The problem is even worse than those self-centered fears.  Without liquid fuels, our entire system of commerce breaks down, our food production system breaks down, our food distribution breaks down.  Public safety, emergency response, and national security all break down without adequate supplies of liquid fuel.  So, yes, fear and guilt are the appropriate response if you drive and continue to burn fossil fuels.  Economic and social collapse is a certainty if we remain reliant on an energy source which is soon to be extinct in the possession of free and democratic nations.   Not only does irresponsible consumption of fossil fuels hasten our economic and social collapse at the hands of OPEC, but every gram of carbon emitted by burning fossil fuels contributes to the greenhouse effect and the threat of global climate change.

I understand that the scale of this problem and lack of solutions at hand cause most people to remain in denial.  You are not alone in ignoring that gnawing guilt in the back of your mind.  It hurts to pay $3 per gallon for fuel, but not as much as it hurts to go without. So, we suppress our better judgment and keep burning fossil fuels.

There is another alternative.

Most of my work in lifecycle analysis quantifies the benefits of biodiesel in terms of reduced greenhouse gas emissions, energy efficiency, resource protection, job creation, and economic growth. Right now, I’d like to talk about benefits that can’t be quantified.  I propose that using biodiesel replaces guilt and fear with pride and hope. We can bring back the love of driving and pair it with support for domestic, renewable fuel. Conservation and the use of renewable fuel may be the two most important things you can do to preserve the vitality of this country, to protect the environment, and ensure quality of life for future generations.

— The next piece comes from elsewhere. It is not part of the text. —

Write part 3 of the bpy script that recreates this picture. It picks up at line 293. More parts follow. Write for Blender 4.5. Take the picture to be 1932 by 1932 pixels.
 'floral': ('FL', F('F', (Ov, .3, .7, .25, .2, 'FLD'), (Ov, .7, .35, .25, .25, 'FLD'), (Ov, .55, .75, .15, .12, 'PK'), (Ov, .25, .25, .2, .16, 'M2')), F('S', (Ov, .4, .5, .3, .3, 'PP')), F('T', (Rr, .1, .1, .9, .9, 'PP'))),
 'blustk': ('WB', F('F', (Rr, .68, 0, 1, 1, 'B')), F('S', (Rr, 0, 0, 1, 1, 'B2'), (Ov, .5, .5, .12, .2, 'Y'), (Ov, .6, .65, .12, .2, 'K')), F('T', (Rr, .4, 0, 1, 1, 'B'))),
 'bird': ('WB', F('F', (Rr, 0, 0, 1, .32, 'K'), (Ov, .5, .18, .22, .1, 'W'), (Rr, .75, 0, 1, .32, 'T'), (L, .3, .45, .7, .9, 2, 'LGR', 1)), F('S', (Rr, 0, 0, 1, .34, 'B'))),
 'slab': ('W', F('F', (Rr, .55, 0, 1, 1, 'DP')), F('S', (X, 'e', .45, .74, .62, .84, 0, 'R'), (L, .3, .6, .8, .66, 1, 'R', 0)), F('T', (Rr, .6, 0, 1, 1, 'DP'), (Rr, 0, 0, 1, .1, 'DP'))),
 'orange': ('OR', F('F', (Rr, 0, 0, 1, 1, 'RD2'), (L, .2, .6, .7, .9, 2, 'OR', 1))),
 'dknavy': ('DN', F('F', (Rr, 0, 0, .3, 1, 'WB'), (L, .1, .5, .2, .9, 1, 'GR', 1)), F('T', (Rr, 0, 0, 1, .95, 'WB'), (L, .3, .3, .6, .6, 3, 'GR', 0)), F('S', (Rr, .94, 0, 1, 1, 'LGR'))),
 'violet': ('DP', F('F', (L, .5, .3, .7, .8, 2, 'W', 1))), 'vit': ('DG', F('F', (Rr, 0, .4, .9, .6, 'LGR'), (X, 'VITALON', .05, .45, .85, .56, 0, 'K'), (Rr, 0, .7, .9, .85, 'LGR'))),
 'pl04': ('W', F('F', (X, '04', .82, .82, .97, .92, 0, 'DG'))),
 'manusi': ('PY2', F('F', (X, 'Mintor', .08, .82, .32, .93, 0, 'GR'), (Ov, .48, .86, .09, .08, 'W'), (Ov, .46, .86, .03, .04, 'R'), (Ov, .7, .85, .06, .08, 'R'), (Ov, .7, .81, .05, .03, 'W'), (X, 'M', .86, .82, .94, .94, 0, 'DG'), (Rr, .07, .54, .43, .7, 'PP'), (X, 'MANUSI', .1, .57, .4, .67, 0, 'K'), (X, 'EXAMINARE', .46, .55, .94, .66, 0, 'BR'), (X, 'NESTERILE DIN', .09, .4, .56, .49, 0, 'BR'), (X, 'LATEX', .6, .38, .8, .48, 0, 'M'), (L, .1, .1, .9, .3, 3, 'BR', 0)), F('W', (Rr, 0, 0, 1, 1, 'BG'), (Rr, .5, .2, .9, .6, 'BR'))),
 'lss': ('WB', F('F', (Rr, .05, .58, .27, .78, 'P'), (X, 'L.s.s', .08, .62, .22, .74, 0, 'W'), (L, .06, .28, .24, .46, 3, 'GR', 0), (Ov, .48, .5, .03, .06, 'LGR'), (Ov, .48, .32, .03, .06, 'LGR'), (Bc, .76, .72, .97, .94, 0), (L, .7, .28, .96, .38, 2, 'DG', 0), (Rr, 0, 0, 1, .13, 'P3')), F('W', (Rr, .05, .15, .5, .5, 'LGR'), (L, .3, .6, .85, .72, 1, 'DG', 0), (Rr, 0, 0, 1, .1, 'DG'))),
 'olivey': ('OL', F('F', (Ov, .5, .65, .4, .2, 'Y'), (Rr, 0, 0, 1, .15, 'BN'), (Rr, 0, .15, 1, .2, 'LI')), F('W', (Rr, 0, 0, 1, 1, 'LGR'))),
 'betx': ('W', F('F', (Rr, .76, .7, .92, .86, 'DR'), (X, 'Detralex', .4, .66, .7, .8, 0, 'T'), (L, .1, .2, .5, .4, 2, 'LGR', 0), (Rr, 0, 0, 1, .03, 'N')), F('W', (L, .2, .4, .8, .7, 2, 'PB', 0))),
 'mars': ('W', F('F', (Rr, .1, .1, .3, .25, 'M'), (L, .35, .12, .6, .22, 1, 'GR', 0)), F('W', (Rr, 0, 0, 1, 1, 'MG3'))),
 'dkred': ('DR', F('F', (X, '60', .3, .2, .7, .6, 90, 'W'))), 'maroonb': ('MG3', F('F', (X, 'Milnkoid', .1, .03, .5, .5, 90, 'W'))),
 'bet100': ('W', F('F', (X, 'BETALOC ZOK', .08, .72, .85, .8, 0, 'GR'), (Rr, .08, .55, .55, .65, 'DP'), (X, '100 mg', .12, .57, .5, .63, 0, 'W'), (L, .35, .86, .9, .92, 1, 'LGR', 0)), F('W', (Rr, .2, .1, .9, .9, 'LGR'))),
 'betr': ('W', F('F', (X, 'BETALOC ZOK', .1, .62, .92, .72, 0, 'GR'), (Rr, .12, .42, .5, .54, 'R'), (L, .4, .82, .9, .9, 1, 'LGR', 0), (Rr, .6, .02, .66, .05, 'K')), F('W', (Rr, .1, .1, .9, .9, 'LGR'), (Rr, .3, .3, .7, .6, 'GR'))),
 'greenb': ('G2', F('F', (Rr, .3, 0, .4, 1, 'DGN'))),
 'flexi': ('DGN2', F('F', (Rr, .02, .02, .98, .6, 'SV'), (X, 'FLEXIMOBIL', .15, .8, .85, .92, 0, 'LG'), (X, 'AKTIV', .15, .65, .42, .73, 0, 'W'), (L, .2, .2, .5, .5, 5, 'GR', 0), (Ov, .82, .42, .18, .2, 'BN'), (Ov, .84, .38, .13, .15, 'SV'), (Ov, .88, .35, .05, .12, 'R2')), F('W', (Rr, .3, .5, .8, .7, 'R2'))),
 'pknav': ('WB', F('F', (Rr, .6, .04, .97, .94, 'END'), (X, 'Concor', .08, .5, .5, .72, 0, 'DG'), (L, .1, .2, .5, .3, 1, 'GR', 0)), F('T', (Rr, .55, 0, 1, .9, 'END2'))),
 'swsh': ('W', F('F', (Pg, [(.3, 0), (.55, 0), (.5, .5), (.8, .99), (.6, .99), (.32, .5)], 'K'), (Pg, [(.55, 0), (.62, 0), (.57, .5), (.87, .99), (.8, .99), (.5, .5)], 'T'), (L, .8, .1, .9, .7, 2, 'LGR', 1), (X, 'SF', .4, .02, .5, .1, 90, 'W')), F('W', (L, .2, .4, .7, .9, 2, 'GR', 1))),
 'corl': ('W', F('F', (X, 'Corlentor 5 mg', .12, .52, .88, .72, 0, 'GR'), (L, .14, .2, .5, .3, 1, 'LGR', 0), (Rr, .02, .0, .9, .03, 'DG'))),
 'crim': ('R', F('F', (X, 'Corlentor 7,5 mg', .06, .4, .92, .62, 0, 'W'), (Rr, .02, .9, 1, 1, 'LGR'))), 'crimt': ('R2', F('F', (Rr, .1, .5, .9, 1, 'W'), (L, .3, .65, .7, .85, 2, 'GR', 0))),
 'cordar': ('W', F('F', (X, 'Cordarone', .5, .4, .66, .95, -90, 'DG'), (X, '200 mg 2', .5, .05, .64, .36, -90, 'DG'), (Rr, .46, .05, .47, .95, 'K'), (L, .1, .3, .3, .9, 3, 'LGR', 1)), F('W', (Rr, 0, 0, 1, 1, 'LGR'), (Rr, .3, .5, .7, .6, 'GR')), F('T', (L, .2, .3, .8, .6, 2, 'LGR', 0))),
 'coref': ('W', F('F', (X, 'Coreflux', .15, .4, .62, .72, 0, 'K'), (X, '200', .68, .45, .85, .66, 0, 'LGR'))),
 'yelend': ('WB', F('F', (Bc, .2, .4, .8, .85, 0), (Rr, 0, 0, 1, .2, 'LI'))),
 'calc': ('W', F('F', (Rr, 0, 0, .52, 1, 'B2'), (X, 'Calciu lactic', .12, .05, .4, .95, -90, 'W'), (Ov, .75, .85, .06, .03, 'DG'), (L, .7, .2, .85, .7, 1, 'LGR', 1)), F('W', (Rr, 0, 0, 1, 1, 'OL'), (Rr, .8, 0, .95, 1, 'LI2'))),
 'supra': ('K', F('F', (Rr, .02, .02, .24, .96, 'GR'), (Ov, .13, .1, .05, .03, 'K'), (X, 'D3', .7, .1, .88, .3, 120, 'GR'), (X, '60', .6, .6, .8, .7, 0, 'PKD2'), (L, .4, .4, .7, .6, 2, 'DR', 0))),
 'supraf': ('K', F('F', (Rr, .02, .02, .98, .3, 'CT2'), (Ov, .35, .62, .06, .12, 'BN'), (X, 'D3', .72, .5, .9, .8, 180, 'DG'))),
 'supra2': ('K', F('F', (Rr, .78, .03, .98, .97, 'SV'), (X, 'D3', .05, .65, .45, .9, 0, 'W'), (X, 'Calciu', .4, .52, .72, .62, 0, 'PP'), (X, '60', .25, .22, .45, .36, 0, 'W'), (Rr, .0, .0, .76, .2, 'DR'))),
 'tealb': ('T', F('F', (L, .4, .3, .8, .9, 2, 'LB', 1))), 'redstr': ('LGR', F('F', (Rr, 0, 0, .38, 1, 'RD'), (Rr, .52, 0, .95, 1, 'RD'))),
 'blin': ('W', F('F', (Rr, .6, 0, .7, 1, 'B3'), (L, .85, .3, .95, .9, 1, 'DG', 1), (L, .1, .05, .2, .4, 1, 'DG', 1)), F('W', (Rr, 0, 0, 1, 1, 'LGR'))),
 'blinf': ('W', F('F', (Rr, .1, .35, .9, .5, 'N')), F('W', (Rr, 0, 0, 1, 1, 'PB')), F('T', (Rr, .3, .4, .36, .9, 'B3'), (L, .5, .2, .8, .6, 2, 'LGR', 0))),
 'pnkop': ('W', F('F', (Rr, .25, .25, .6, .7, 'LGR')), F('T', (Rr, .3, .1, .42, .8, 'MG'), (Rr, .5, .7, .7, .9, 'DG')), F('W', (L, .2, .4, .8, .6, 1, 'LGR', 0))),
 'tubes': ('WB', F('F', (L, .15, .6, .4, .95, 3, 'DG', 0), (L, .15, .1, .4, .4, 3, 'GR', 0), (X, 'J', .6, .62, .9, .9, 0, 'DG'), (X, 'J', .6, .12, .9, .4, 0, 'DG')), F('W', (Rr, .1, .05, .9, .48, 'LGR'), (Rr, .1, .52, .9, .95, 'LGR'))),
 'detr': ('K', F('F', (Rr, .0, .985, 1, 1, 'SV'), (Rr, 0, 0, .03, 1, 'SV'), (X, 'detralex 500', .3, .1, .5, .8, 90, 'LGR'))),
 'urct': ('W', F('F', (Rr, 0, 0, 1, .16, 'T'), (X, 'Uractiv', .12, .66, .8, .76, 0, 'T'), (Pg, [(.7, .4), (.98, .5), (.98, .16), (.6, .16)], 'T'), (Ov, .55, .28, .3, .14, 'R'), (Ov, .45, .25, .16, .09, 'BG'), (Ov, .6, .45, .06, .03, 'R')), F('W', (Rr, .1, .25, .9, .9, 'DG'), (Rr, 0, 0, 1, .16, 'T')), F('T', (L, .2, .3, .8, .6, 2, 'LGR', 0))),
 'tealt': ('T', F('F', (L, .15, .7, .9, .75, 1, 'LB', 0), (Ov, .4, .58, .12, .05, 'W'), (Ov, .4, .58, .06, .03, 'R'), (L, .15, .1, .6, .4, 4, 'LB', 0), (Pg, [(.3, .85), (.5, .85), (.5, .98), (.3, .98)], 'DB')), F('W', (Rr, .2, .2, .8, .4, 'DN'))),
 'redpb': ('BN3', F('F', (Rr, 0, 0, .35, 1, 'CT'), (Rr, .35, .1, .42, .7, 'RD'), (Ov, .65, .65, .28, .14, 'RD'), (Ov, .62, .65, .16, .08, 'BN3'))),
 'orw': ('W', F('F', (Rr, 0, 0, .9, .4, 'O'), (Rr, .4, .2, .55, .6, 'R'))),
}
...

Try a gallon of biodiesel in your tank and a biodiesel bumper sticker on your car or truck.  Your support means a lot.  It should feel different knowing that the money you spend on domestic fuel is circulating in your community instead of paying for imports.  You should feel confident that your exhaust is causing less pollutants and greenhouse gas emissions.  Be an example, and love it.
Don Scott
Director of Sustainability, National Biodiesel Board


  1. Ramoan Lee says:

    I’ve read that algae can be used to make a few different products including an unleaded gas and a biodiesel additive to reduce petroleum consumption.

  2. Beth says:

    What a fantastic blog! Biodiesel clearly has many benefits, and it is great to learn about how using biodiesel will help improve lives.

    I’m looking forward to future posts.